If you can move asteroids, I would move them into a convenient orbit to work on them, not crash them onto the Moon.

But if asteroids are mostly big rubble piles, they will be harder to move around.

Citizen Joe said...

There's existing designs for the polar lunar elevator. It has to do with the ability to put solar panels there and always have power. Anywhere else and you have weeks of night.

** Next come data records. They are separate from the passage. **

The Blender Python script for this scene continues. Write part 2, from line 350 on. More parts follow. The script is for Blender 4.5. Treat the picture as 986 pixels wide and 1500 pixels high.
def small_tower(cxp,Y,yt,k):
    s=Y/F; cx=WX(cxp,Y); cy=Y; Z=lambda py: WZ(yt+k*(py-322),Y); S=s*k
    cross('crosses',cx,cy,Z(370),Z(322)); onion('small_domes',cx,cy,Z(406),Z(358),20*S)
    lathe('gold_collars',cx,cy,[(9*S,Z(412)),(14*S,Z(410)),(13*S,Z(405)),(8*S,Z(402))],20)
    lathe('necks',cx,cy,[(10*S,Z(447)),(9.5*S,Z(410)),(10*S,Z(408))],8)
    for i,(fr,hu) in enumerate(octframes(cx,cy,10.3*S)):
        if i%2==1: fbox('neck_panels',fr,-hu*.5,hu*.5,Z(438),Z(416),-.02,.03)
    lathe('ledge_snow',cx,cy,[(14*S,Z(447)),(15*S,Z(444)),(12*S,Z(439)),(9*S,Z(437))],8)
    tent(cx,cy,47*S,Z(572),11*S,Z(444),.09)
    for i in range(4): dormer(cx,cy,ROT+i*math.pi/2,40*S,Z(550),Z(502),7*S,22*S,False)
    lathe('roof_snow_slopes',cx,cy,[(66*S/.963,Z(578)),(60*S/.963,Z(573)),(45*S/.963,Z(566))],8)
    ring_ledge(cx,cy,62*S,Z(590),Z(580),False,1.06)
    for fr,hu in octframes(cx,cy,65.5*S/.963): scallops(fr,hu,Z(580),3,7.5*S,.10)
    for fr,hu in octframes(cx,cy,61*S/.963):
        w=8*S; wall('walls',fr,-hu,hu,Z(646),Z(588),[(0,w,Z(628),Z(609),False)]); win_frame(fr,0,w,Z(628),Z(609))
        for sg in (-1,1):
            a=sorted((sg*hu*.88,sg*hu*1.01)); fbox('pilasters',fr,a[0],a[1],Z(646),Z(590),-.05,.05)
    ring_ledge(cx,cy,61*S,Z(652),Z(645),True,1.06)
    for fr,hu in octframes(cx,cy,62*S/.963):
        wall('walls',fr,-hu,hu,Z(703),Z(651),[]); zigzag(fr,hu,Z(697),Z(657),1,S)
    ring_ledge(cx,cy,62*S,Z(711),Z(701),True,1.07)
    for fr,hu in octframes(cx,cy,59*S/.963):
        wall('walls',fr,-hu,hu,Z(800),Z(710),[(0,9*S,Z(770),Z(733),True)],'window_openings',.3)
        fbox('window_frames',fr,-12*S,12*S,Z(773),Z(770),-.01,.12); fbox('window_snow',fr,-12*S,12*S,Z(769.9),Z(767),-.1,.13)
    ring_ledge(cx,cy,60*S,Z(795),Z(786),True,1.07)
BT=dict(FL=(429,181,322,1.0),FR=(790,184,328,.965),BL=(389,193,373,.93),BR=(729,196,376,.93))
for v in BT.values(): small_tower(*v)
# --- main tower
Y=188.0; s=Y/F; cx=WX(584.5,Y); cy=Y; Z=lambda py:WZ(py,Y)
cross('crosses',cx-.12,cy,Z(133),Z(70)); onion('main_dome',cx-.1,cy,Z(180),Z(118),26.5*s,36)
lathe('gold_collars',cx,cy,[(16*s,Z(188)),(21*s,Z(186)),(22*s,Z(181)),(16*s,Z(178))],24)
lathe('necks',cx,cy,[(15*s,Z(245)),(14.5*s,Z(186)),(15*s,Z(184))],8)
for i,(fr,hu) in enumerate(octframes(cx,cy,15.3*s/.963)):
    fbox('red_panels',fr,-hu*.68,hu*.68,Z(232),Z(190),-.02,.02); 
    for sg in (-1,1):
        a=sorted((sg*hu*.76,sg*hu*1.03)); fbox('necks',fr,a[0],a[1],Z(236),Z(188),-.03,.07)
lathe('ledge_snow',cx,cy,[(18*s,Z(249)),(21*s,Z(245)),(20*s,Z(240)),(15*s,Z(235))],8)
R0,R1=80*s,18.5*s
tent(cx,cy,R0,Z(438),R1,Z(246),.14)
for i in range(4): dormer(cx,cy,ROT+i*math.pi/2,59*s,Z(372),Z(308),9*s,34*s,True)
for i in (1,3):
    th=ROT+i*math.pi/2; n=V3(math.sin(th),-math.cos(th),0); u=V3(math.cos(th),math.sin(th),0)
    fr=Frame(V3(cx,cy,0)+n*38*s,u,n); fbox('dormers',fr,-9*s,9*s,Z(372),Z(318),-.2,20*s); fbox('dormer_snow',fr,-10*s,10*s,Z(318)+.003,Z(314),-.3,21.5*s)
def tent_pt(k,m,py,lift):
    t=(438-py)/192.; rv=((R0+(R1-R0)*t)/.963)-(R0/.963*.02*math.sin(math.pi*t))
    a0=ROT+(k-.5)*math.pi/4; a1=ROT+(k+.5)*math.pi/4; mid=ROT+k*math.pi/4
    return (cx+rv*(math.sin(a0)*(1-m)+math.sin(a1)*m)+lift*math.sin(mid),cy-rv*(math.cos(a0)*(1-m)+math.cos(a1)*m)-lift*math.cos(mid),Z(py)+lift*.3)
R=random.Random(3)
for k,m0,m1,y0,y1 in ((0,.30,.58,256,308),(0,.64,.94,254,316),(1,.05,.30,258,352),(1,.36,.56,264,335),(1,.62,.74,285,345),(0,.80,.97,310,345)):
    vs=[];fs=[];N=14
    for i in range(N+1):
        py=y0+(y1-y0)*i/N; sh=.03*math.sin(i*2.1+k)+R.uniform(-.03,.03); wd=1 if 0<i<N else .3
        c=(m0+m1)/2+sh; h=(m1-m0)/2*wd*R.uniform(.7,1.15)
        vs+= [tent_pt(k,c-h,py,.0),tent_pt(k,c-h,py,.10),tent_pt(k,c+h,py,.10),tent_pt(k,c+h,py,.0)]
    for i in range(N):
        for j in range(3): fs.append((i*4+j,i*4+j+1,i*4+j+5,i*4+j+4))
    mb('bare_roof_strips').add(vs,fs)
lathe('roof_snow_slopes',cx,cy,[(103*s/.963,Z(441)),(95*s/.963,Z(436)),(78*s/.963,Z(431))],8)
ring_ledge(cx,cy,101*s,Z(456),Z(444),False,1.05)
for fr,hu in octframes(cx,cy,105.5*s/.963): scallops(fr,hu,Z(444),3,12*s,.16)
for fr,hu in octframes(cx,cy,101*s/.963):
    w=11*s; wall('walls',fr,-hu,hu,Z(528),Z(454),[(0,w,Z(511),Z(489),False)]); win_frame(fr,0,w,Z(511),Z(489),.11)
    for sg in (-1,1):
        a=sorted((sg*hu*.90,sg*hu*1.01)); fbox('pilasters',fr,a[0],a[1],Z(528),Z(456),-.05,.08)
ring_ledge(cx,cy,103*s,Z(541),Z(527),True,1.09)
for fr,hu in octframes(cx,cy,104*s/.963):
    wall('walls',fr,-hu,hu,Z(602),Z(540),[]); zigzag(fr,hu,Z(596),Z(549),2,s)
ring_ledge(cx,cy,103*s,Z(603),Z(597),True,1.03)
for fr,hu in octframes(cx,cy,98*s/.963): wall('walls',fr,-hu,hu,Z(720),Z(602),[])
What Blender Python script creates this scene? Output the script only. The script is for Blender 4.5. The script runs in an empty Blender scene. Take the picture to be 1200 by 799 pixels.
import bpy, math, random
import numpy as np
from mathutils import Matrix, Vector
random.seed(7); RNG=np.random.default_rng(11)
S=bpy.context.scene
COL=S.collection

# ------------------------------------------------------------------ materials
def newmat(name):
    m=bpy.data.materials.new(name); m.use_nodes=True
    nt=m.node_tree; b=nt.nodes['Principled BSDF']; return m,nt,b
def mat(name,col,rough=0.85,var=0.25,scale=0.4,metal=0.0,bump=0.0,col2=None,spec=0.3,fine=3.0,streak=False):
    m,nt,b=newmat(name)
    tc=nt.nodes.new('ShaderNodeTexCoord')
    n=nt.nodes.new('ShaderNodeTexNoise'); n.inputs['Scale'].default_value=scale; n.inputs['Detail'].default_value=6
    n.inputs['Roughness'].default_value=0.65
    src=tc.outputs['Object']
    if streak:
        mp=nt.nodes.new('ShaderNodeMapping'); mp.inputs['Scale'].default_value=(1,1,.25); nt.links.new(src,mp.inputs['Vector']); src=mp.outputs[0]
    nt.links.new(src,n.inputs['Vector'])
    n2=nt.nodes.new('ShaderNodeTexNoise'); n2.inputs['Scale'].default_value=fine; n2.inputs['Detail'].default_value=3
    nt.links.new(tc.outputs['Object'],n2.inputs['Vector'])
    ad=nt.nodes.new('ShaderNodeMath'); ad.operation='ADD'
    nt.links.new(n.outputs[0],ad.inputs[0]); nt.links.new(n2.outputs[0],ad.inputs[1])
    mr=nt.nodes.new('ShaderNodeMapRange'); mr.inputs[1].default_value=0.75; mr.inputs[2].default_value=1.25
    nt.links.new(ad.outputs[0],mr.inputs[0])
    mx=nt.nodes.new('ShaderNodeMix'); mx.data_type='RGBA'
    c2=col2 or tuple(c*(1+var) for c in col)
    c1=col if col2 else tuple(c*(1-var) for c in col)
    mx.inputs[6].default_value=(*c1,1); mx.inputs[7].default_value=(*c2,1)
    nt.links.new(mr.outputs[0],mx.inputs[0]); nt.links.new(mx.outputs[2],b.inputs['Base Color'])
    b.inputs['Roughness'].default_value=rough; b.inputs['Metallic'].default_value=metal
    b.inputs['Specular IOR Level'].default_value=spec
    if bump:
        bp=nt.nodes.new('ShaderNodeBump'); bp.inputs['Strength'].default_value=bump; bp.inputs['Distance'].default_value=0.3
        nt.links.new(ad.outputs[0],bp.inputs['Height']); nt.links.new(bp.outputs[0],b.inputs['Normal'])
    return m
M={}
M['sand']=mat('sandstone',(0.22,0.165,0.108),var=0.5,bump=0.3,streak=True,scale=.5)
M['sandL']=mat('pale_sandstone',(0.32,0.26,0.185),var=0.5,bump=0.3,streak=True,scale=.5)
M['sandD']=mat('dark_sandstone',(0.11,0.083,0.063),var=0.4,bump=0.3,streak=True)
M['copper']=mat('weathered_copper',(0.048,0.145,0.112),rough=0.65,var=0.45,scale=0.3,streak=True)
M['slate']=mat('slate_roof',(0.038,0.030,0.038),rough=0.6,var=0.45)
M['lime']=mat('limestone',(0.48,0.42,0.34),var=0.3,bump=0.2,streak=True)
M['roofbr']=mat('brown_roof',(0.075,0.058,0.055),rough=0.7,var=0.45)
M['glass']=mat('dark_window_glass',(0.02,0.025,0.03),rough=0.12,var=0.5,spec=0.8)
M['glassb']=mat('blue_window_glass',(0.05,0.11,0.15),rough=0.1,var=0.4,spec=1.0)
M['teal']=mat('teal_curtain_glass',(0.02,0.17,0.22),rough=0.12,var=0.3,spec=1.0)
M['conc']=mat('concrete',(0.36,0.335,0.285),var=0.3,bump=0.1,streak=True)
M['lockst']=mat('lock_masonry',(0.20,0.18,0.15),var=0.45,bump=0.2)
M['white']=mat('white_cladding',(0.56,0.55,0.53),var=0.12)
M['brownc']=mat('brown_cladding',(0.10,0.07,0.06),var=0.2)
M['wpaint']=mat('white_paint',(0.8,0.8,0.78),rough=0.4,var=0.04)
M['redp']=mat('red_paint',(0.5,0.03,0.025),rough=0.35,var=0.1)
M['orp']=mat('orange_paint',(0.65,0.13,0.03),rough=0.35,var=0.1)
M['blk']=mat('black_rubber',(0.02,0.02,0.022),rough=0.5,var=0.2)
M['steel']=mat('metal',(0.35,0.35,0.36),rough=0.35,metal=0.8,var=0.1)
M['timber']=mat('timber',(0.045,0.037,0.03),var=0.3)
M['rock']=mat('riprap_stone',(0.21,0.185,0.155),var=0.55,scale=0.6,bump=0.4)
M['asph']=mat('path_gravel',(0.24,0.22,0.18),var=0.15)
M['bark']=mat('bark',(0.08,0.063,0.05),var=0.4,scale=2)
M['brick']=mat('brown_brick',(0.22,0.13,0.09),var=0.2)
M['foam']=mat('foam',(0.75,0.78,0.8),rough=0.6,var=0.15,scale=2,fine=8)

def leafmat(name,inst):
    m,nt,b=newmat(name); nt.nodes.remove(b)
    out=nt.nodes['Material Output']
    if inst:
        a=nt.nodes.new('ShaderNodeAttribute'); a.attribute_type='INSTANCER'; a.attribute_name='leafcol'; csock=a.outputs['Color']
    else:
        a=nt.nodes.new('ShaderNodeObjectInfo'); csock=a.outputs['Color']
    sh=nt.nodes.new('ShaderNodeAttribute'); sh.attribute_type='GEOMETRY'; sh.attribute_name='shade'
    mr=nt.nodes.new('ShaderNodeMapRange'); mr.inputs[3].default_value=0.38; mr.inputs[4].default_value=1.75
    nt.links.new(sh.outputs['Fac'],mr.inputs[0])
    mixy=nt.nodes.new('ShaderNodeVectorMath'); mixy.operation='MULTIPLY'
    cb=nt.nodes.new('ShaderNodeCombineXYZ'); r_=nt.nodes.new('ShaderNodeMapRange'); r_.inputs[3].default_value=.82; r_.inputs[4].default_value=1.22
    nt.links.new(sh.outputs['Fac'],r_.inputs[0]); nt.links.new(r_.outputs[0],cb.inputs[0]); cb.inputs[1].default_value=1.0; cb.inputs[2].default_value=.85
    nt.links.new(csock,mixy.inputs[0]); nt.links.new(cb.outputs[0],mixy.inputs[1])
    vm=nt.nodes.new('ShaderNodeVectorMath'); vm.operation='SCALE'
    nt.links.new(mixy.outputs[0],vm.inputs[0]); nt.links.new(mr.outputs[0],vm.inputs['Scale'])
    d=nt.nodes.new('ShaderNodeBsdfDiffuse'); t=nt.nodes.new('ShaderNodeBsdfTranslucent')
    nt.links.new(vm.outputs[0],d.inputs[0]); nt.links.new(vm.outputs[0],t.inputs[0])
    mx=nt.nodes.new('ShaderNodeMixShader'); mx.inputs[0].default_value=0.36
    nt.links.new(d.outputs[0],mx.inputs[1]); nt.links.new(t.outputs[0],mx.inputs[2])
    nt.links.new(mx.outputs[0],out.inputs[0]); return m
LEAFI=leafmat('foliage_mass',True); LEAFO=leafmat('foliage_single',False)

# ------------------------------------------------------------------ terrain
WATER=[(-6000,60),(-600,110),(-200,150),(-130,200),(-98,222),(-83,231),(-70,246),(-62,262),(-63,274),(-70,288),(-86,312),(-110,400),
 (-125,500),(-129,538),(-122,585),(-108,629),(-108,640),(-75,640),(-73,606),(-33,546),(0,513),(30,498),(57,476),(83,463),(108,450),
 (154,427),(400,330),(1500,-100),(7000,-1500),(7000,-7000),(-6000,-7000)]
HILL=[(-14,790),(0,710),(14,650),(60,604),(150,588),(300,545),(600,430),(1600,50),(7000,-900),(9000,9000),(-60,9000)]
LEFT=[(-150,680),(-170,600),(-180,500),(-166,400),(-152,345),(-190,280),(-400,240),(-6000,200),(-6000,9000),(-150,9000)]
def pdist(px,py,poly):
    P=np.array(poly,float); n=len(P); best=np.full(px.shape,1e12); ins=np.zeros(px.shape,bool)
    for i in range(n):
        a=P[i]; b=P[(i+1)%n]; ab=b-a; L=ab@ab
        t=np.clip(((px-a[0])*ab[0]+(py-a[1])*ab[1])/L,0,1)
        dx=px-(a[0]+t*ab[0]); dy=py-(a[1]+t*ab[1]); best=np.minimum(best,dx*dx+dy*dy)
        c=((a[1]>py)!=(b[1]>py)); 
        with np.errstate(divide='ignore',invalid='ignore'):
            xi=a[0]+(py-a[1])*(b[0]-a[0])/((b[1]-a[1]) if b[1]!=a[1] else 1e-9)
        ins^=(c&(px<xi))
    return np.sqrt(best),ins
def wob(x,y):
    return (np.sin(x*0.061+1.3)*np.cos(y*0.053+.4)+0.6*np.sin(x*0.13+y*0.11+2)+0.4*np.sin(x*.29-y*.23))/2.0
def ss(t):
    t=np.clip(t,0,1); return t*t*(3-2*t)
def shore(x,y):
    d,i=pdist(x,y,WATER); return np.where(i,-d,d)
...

The idea of crashing ice into the moon is to replenish the supply being used. Sort of like rain and an aquifer.

Jean-Remy said...

Once again, we crash it into the moon. The only reason to replenish the aquifer is so you can extract it and process it? And then send it to orbit as fuel? Just leave the ice in orbit. Far more efficient.

Jim Baerg said...

Jean:
Regarding the lunar space elevator & the lunar pole: The elevator wouldn't be attached to the ground right at the pole, see this, http://en.wikipedia.org/wiki/Lunar_space_elevator

Though if you have to build a tramway anyway I wonder if it wouldn't be better to make it all the way from the equator to the pole & create easy access to a long strip of lunar territory.

Rick said...

If you can build a railroad (not to mention the elevator) you can probably build a mass driver. The only hitch is that you can't just launch cargo; you need carrier vehicles with an OMS, expensive enough to want it back for re-use.

In principle you could catch things with the mass driver, but making a 'carrier landing' at 1.6 km/s seems to be looking for trouble.